Seals’ image clashed with the words coming out of his mouth. A slick pop-rocker who could fire off down-home references and twangy vocals was nearly unheard of at the time.
I think this was part of the band’s appeal, but also part of its downfall.
On his website, Seals tells of creative differences and wanting to pursue his own musical goals as the reason HAP never released a sophomore album, but I wonder if there was more to it than that.
HAP came out before country became the catch-all genre.
It is now perfectly normal to hear pop-infused inflections on country airwaves and watch actresses belt out half-inspired ballads on award shows, but at that time different was not necessarily better.
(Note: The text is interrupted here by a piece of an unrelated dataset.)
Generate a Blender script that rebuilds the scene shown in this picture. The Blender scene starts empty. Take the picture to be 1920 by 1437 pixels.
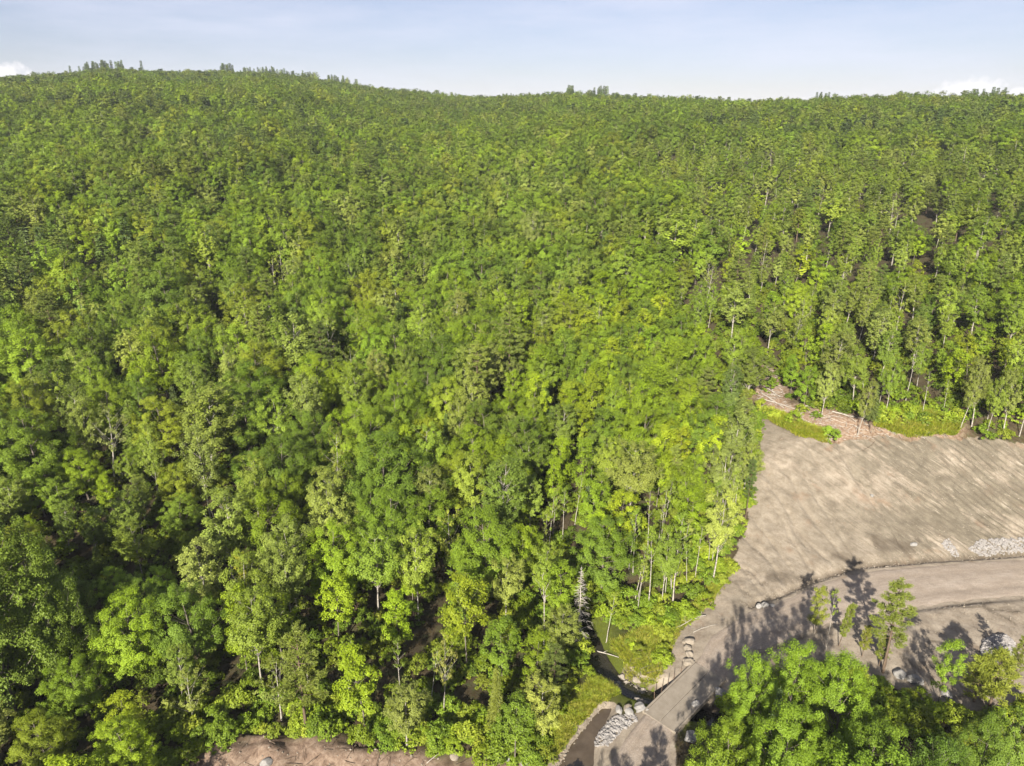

HAP came out slightly before not fitting the mold was the cool thing to do.
I believe that because they didn’t fit in, they didn’t last. HAP’s stint ended in 2006, after releasing only one album that produced three low-charting singles, of which the most popular was the tongue-in-cheek stomper “Hillbillies”.
The end of HAP was not the end of Seals, who comes from a long line of country cousins including Jim Seals, Dan Seals and Johnny Duncan.
Seals continues to make edgy music that pushes the limits of what’s acceptable on radio.
Of his music an continually re-inventing himself, Seals says on his website, “ I’ve always wanted to make music that affects people. Love it, hate it. But you can’t ignore it.”